TASK TO CARRY OUT:
Type out the complete listing below word for word, without its pictures.

MATERIAL PROVIDED:

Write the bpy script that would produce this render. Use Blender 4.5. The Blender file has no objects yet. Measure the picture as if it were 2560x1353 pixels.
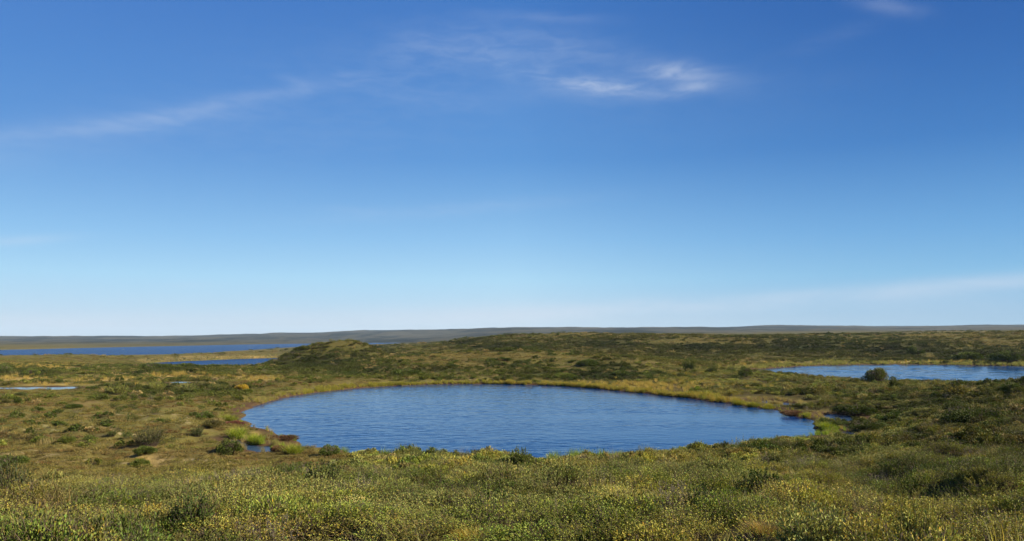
import bpy, math, random
import numpy as np
from mathutils import Vector
R = math.radians
rng = np.random.default_rng(7)
random.seed(7)
S = bpy.context.scene
COL = S.collection

# ------------------------------------------------------------------ camera
F = 2009.0                      # focal length in photograph pixels (2560 wide)
HZ = 846.0                      # eye-level row
ZC = 6.0
PITCH = math.atan((HZ - 676.5) / F)
cam = bpy.data.cameras.new('camera'); camo = bpy.data.objects.new('camera', cam); COL.objects.link(camo)
camo.location = (0, 0, ZC); camo.rotation_euler = (R(90) + PITCH, 0, 0)
cam.sensor_fit = 'HORIZONTAL'; cam.angle = 2 * math.atan(1280 / F)
cam.clip_start = 0.1; cam.clip_end = 40000
S.camera = camo

# ------------------------------------------------------------------ sun, sky, exposure
SUN_AZ, SUN_EL = R(90), R(31)   # azimuth from the view axis (+Y) towards +X
sl = bpy.data.lights.new('sun', 'SUN'); slo = bpy.data.objects.new('sun', sl); COL.objects.link(slo)
sl.energy = 5.0; sl.angle = R(0.53); sl.color = (1.0, 0.89, 0.70)
sd = Vector((math.sin(SUN_AZ) * math.cos(SUN_EL), math.cos(SUN_AZ) * math.cos(SUN_EL), math.sin(SUN_EL)))
slo.rotation_euler = sd.to_track_quat('Z', 'Y').to_euler()
S.view_settings.view_transform = 'Standard'; S.view_settings.look = 'None'
EXPO = 1.35
S.view_settings.exposure = EXPO; S.view_settings.gamma = 1.0
S.cycles.max_bounces = 6; S.cycles.transparent_max_bounces = 4
S.cycles.use_denoising = True
S.cycles.volume_bounces = 0


class NT:
    """small helper for node trees"""
    def __init__(s, tree): s.t = tree; s.n = tree.nodes; s.l = tree.links
    def new(s, typ, **kw):
        n = s.n.new(typ)
        for k, v in kw.items(): setattr(n, k, v)
        return n
    def set(s, sock, v):
        if isinstance(v, bpy.types.NodeSocket): s.l.new(v, sock)
        else: sock.default_value = v
    def math(s, op, a, b=None, c=None, clamp=False):
        n = s.new('ShaderNodeMath', operation=op, use_clamp=clamp)
        s.set(n.inputs[0], a)
        if b is not None: s.set(n.inputs[1], b)
        if c is not None: s.set(n.inputs[2], c)
        return n.outputs[0]
    def vmath(s, op, a, b=None):
        n = s.new('ShaderNodeVectorMath', operation=op); s.set(n.inputs[0], a)
        if b is not None: s.set(n.inputs[1], b)
        return n.outputs[0]
    def mix(s, f, a, b, blend='MIX'):
        n = s.new('ShaderNodeMix', data_type='RGBA', blend_type=blend); s.set(n.inputs[0], f)
        s.set(n.inputs[6], a if isinstance(a, bpy.types.NodeSocket) else (*a[:3], 1)); s.set(n.inputs[7], b if isinstance(b, bpy.types.NodeSocket) else (*b[:3], 1))
        return n.outputs[2]
    def noise(s, vec, scale, detail=4, rough=0.55, dist=0.0):
        n = s.new('ShaderNodeTexNoise'); s.set(n.inputs['Vector'], vec); n.inputs['Scale'].default_value = scale
        n.inputs['Detail'].default_value = detail; n.inputs['Roughness'].default_value = rough; n.inputs['Distortion'].default_value = dist
        return n.outputs['Fac']
    def ramp(s, f, lo, hi, a=0.0, b=1.0):
        n = s.new('ShaderNodeMapRange', interpolation_type='SMOOTHSTEP'); s.set(n.inputs[0], f)
        n.inputs[1].default_value = lo; n.inputs[2].default_value = hi; n.inputs[3].default_value = a; n.inputs[4].default_value = b
        return n.outputs[0]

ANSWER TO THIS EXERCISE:
Write the bpy script that would produce this render. Use Blender 4.5. The Blender file has no objects yet. Measure the picture as if it were 2560x1353 pixels.
import bpy, math, random
import numpy as np
from mathutils import Vector
R = math.radians
rng = np.random.default_rng(7)
random.seed(7)
S = bpy.context.scene
COL = S.collection

# ------------------------------------------------------------------ camera
F = 2009.0                      # focal length in photograph pixels (2560 wide)
HZ = 846.0                      # eye-level row
ZC = 6.0
PITCH = math.atan((HZ - 676.5) / F)
cam = bpy.data.cameras.new('camera'); camo = bpy.data.objects.new('camera', cam); COL.objects.link(camo)
camo.location = (0, 0, ZC); camo.rotation_euler = (R(90) + PITCH, 0, 0)
cam.sensor_fit = 'HORIZONTAL'; cam.angle = 2 * math.atan(1280 / F)
cam.clip_start = 0.1; cam.clip_end = 40000
S.camera = camo

# ------------------------------------------------------------------ sun, sky, exposure
SUN_AZ, SUN_EL = R(90), R(31)   # azimuth from the view axis (+Y) towards +X
sl = bpy.data.lights.new('sun', 'SUN'); slo = bpy.data.objects.new('sun', sl); COL.objects.link(slo)
sl.energy = 5.0; sl.angle = R(0.53); sl.color = (1.0, 0.89, 0.70)
sd = Vector((math.sin(SUN_AZ) * math.cos(SUN_EL), math.cos(SUN_AZ) * math.cos(SUN_EL), math.sin(SUN_EL)))
slo.rotation_euler = sd.to_track_quat('Z', 'Y').to_euler()
S.view_settings.view_transform = 'Standard'; S.view_settings.look = 'None'
EXPO = 1.35
S.view_settings.exposure = EXPO; S.view_settings.gamma = 1.0
S.cycles.max_bounces = 6; S.cycles.transparent_max_bounces = 4
S.cycles.use_denoising = True
S.cycles.volume_bounces = 0


class NT:
    """small helper for node trees"""
    def __init__(s, tree): s.t = tree; s.n = tree.nodes; s.l = tree.links
    def new(s, typ, **kw):
        n = s.n.new(typ)
        for k, v in kw.items(): setattr(n, k, v)
        return n
    def set(s, sock, v):
        if isinstance(v, bpy.types.NodeSocket): s.l.new(v, sock)
        else: sock.default_value = v
    def math(s, op, a, b=None, c=None, clamp=False):
        n = s.new('ShaderNodeMath', operation=op, use_clamp=clamp)
        s.set(n.inputs[0], a)
        if b is not None: s.set(n.inputs[1], b)
        if c is not None: s.set(n.inputs[2], c)
        return n.outputs[0]
    def vmath(s, op, a, b=None):
        n = s.new('ShaderNodeVectorMath', operation=op); s.set(n.inputs[0], a)
        if b is not None: s.set(n.inputs[1], b)
        return n.outputs[0]
    def mix(s, f, a, b, blend='MIX'):
        n = s.new('ShaderNodeMix', data_type='RGBA', blend_type=blend); s.set(n.inputs[0], f)
        s.set(n.inputs[6], a if isinstance(a, bpy.types.NodeSocket) else (*a[:3], 1)); s.set(n.inputs[7], b if isinstance(b, bpy.types.NodeSocket) else (*b[:3], 1))
        return n.outputs[2]
    def noise(s, vec, scale, detail=4, rough=0.55, dist=0.0):
        n = s.new('ShaderNodeTexNoise'); s.set(n.inputs['Vector'], vec); n.inputs['Scale'].default_value = scale
        n.inputs['Detail'].default_value = detail; n.inputs['Roughness'].default_value = rough; n.inputs['Distortion'].default_value = dist
        return n.outputs['Fac']
    def ramp(s, f, lo, hi, a=0.0, b=1.0):
        n = s.new('ShaderNodeMapRange', interpolation_type='SMOOTHSTEP'); s.set(n.inputs[0], f)
        n.inputs[1].default_value = lo; n.inputs[2].default_value = hi; n.inputs[3].default_value = a; n.inputs[4].default_value = b
        return n.outputs[0]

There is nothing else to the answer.